Question

Along a road lie an odd number of stones placed at intervals of $10$ metres. These stones have to be assembled around the middle stone. A person can carry only one stone at a time. A man carried the job with one of the end stones by carrying them in succession. In carrying all the stones he covered a distance of $3$km. Find the number of stones.

Answer 1

Let the number of stones be $2n+1$ so that there is one mid-stone and n stones each on either side of it. If P be mid-stone and A, B be last stones on the left and right of P respectively.
There will be $(n+1)$ stones on the left and $(n+1)$ stones on right side of P(P being common on both sides) or n intervals each of $10$ metres both on the right and left side of mid-stone.
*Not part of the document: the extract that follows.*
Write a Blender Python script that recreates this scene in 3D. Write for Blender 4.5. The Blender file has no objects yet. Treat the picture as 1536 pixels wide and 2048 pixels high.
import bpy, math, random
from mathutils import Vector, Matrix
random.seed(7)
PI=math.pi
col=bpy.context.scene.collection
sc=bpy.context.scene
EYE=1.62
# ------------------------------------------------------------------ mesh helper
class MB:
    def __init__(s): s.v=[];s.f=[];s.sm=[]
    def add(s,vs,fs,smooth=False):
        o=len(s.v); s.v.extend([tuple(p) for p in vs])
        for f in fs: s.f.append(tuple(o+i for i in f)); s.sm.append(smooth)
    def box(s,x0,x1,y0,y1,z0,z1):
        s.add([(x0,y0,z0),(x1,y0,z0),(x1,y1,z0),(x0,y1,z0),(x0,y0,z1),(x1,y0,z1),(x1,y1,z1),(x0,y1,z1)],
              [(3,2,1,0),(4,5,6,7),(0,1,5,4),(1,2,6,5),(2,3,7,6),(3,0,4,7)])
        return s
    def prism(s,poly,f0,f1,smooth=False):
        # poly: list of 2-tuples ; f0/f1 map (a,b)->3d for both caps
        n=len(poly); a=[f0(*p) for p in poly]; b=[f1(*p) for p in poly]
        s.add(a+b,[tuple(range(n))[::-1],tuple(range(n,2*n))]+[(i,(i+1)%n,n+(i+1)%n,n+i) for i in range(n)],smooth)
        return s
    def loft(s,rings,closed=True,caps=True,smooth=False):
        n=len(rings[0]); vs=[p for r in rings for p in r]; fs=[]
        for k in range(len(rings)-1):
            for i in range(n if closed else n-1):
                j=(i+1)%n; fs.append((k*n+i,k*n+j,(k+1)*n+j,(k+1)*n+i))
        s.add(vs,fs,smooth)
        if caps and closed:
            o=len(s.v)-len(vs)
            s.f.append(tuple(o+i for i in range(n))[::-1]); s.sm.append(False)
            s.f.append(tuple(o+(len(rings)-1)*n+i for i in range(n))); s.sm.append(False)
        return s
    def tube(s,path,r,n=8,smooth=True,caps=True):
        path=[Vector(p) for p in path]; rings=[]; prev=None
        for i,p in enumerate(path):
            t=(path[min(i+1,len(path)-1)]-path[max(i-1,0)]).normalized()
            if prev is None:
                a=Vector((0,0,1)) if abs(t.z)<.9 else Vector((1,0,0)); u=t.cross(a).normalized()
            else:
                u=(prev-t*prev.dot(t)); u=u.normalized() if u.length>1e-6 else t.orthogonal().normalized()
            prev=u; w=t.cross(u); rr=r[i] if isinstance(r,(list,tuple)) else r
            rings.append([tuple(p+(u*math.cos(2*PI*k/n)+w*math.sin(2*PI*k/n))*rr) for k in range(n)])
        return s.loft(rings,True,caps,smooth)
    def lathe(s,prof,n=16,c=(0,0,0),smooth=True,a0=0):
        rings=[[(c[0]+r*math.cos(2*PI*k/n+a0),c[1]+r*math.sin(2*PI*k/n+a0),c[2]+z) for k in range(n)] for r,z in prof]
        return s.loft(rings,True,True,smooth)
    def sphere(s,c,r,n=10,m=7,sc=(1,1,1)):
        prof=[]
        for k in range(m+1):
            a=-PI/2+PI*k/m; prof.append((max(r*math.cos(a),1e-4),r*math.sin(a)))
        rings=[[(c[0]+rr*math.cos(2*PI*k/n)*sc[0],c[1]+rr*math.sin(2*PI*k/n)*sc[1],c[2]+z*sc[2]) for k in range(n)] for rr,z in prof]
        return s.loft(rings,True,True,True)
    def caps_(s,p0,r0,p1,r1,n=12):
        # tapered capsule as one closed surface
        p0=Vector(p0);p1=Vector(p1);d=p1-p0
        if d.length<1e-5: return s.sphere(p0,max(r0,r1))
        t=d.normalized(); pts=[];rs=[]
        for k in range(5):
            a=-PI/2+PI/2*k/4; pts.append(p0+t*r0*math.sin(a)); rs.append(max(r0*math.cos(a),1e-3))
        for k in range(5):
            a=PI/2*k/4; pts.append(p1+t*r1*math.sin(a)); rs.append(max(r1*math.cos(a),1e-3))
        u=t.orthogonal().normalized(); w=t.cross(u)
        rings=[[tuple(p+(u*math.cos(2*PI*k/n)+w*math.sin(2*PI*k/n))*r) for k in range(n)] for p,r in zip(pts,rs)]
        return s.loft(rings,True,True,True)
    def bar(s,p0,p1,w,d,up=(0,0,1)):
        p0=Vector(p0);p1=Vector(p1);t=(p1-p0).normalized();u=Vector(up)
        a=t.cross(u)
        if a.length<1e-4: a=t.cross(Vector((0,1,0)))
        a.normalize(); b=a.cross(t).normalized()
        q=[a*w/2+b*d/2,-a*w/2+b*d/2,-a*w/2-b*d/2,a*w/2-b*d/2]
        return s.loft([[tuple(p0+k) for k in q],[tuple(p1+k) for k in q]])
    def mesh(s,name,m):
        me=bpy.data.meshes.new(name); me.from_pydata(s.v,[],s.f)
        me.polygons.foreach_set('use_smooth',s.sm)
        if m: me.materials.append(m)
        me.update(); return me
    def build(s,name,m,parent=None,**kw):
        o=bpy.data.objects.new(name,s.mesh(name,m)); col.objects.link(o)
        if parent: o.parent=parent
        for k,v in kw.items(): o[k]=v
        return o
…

Now he starts from one of the end stones, picks it up, goes to mid-stone, drops it and goes to last stone on the other side, picks it and comes back to mid-stone. In all he travels n intervals of $10$ metres each $3$ times. Now from centre he will go to $2$nd stone on L.H.S. then come back and then go to $2$nd last on R.H.S. and again come back. Thus he will travel $(n-1)$ intervals of $10$ metres each $4$ times. Similarly $(n-2)$ intervals of $10$ metres each $4$ times for $3$rd and so on for the last.
Hence the total distance covered as given $=3$k.m. $=3000$m.
or $3.10n+4\left[10\right(n-1)+10(n-2)+$_______$+10]$
$=30n+40[1+2+3+$________$(n+1)]=3000$
or $30n+40\left[\right(n-1\left)/2\right][1+n-1]=3000$
or $2n^2+n-300=0$
or $(n-12)(2n+25)=0$,
$\therefore n=12$.
Hence the number of stones $=2n+1=25$.